◆ WHAT THE EXERCISE ASKS ◆
Retype the opening lines of the data exactly, stopping after the line that contains "mb = MB(); add_box(mb, 290, W-1.5, -0.02, 0.3, 7.2, 7.5);". Skip every picture.

>> begin

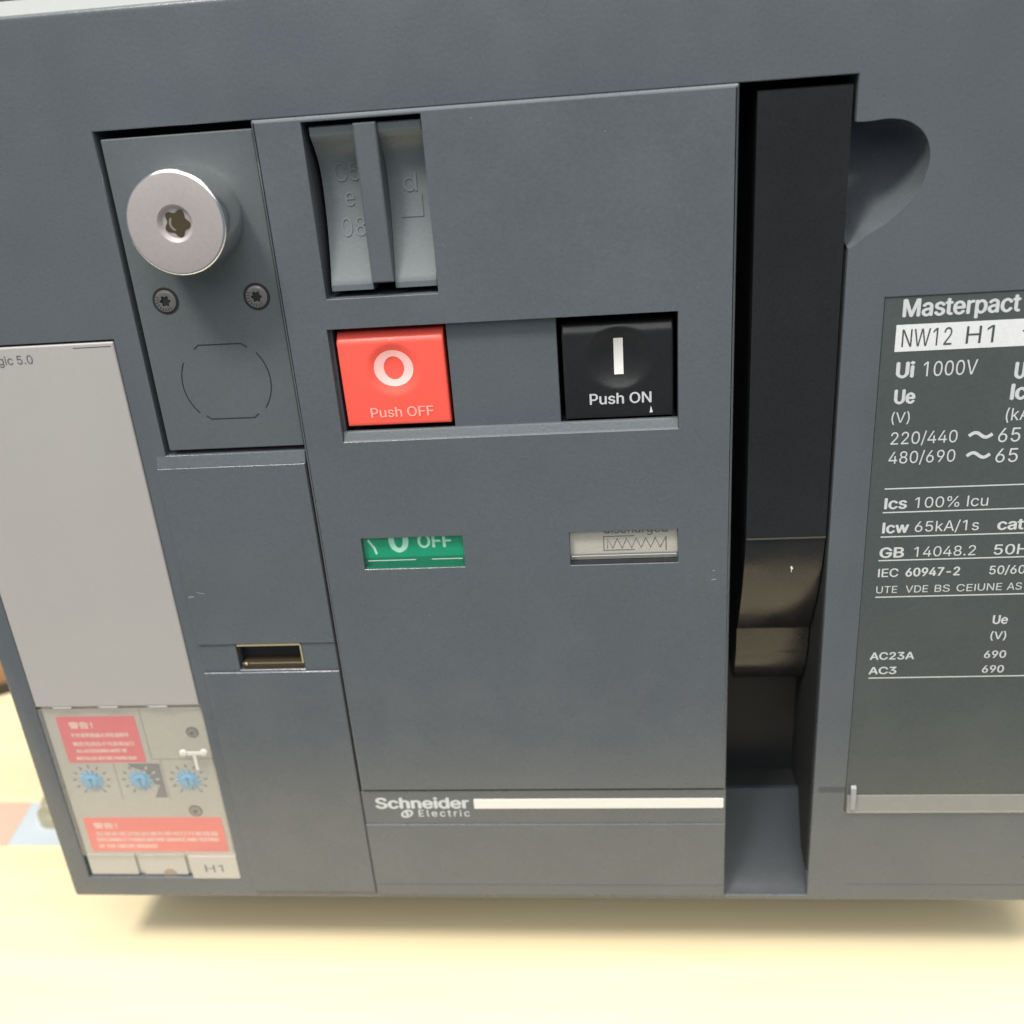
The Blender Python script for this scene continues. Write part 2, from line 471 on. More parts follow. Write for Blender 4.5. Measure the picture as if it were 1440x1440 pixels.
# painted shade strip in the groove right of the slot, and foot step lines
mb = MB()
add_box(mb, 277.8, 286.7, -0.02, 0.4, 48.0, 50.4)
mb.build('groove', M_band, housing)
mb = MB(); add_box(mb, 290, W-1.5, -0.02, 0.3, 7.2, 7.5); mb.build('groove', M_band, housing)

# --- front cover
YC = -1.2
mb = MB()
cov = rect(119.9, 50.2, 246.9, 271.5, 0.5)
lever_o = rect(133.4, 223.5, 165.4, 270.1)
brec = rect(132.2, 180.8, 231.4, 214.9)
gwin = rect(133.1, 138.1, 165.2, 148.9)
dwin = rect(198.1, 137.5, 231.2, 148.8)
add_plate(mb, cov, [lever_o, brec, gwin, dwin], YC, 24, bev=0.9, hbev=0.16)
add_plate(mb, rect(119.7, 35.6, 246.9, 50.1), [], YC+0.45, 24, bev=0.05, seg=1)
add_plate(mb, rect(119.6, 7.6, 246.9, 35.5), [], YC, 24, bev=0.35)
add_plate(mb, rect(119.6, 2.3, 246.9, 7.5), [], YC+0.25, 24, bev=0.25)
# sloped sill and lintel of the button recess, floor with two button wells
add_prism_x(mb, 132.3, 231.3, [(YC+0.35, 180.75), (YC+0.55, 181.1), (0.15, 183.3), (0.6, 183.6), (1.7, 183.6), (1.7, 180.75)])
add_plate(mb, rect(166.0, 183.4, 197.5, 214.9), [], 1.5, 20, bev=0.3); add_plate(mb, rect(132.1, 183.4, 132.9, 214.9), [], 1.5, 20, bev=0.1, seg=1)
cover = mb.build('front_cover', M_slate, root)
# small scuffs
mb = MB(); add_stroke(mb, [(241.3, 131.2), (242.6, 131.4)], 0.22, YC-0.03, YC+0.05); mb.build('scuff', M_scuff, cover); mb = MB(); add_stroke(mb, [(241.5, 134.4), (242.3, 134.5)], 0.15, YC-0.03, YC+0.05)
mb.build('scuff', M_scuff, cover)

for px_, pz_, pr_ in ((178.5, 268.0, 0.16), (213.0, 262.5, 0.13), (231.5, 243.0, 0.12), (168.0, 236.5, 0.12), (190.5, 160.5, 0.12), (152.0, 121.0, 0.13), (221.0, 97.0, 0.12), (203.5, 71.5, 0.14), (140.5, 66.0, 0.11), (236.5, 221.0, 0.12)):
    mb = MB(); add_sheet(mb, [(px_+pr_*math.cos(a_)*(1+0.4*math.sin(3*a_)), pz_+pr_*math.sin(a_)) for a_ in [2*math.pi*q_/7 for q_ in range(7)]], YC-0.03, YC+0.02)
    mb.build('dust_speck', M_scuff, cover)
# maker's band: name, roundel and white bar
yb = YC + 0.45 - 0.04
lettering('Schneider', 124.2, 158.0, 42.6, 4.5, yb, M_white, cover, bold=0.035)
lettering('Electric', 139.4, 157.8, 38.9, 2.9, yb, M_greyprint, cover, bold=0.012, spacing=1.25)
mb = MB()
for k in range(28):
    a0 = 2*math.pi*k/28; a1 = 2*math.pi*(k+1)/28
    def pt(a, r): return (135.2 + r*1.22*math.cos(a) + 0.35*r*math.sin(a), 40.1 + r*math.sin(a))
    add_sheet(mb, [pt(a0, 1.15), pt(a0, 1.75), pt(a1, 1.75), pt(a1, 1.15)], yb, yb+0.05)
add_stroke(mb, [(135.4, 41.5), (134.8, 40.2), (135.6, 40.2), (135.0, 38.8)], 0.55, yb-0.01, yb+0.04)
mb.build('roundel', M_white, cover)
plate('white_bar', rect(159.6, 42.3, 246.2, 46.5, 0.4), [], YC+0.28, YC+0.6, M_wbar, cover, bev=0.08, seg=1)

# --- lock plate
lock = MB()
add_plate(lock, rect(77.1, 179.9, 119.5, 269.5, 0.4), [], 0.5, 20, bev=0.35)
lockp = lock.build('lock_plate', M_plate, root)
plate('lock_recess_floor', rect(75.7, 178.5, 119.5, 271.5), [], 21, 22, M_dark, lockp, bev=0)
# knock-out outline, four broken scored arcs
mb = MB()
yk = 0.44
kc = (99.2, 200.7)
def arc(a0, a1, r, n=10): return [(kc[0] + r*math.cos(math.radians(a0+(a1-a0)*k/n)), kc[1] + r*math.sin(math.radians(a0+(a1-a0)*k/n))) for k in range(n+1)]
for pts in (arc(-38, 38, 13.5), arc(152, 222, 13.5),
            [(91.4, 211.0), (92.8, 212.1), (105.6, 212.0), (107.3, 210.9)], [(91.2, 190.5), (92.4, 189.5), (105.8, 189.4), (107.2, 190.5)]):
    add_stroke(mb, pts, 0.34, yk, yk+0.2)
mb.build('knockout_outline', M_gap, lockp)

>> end

◆ PROBLEM SOLUTION ◆
The Blender Python script for this scene continues. Write part 2, from line 471 on. More parts follow. Write for Blender 4.5. Measure the picture as if it were 1440x1440 pixels.
# painted shade strip in the groove right of the slot, and foot step lines
mb = MB()
add_box(mb, 277.8, 286.7, -0.02, 0.4, 48.0, 50.4)
mb.build('groove', M_band, housing)
mb = MB(); add_box(mb, 290, W-1.5, -0.02, 0.3, 7.2, 7.5); mb.build('groove', M_band, housing)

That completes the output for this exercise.